I — we — might also admire that the work analyses a different quality of ‘love’ and affection and ‘sharing’ outside the human-to-human, without appropriating the animal into an exploitative situation. To have familial warmth is not to use or abuse or to be entertained, but to be gratified by the existence of the horse. Those people who use animals for financial or physical or whatever benefit, will never see this unless works like this one are written and said. It’s a love of familiarity and sharing and respect, of difference and similarity. It’s the genuine empathy, compassion, respect, admiration of horses that make this a creative, artistic and moral triumph.

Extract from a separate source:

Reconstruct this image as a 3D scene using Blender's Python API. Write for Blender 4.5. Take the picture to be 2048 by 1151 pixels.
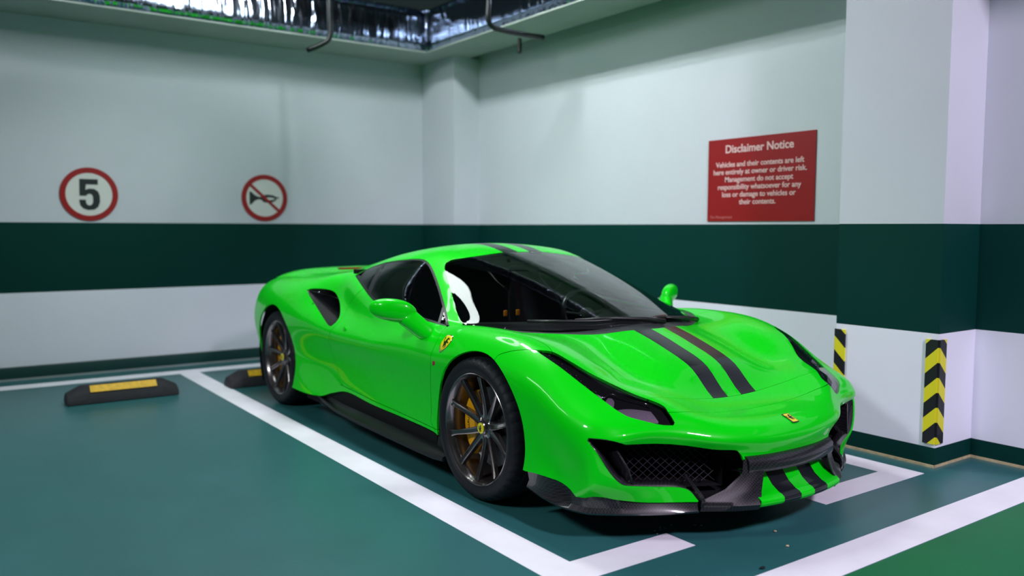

It’s also a very clever book, and it needs to be, to articulate the all-too-often unspoken reality of human usage of horses. It’s clever in its language-usage, its pinpoint allusions that make us reflect on the language we use around all non-human life, and about what our art actually means when it comes to the living world. It uses rhetoric to upset our/the persona’s familiarities and sureties, to contest our safe positions, such as in the poem ‘You know’, the brilliant and distressing conceit of Romeo and Juliet and the fate of the horse, Romeo, and the failure to appreciate that language is non-human as well; all this emanates from this collection in ways that will, I hope, change the way we talk about human-animal interactions in general, and, indeed, human-human interactions. Justice can be done, and achieved.

And, as I launch this book, I want to say how ably served the work is by Dennis Haskell’s astute and beautifully ‘condensed’ introduction — a piece of poetry in itself. One great poet introducing the first full-length book of another, who will also bring a change to how we discuss and perceive what language can do.